To answer 1, you can dynamically get the constraint objects from your model using model.component_objects(pyo.Constraint) which will return an iterator of your constraints, which keeps your from having to hard-code the constraint names. It gets tricky for indexed variables because you have to do an extra step to get the slacks for each index, not just the constraint object. For the duals, you can iterate over the keys attribute to retrieve those values.
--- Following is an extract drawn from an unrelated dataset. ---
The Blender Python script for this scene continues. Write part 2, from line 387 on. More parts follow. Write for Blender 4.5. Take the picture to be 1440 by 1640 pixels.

duals_dict = {str(key):m.dual[key] for key in m.dual.keys()}

u_slack_dict = {
    # uslacks for non-indexed constraints
    **{str(con):con.uslack() for con in m.component_objects(pyo.Constraint)
       if not con.is_indexed()},
    # indexed constraint uslack
    # loop through the indexed constraints
    # get all the indices then retrieve the slacks for each index of constraint
    **{k:v for con in m.component_objects(pyo.Constraint) if con.is_indexed()
       for k,v in {'{}[{}]'.format(str(con),key):con[key].uslack()
                   for key in con.keys()}.items()}
    }

l_slack_dict = {
    # lslacks for non-indexed constraints
    **{str(con):con.lslack() for con in m.component_objects(pyo.Constraint)
       if not con.is_indexed()},
    # indexed constraint lslack
    # loop through the indexed constraints
    # get all the indices then retrieve the slacks for each index of constraint
    **{k:v for con in m.component_objects(pyo.Constraint) if con.is_indexed()
       for k,v in {'{}[{}]'.format(str(con),key):con[key].lslack()
                   for key in con.keys()}.items()}
    }

# combine into a single df
df = pd.concat([pd.Series(d,name=name)
           for name,d in {'duals':duals_dict,
                          'uslack':u_slack_dict,
                          'lslack':l_slack_dict}.items()],
          axis='columns')

Regarding 2, I agree with @Erwin s comment about solving with the binary variables to get the optimal solution, then removing the binary restriction but fixing the variables to the optimal values to get some dual variable values.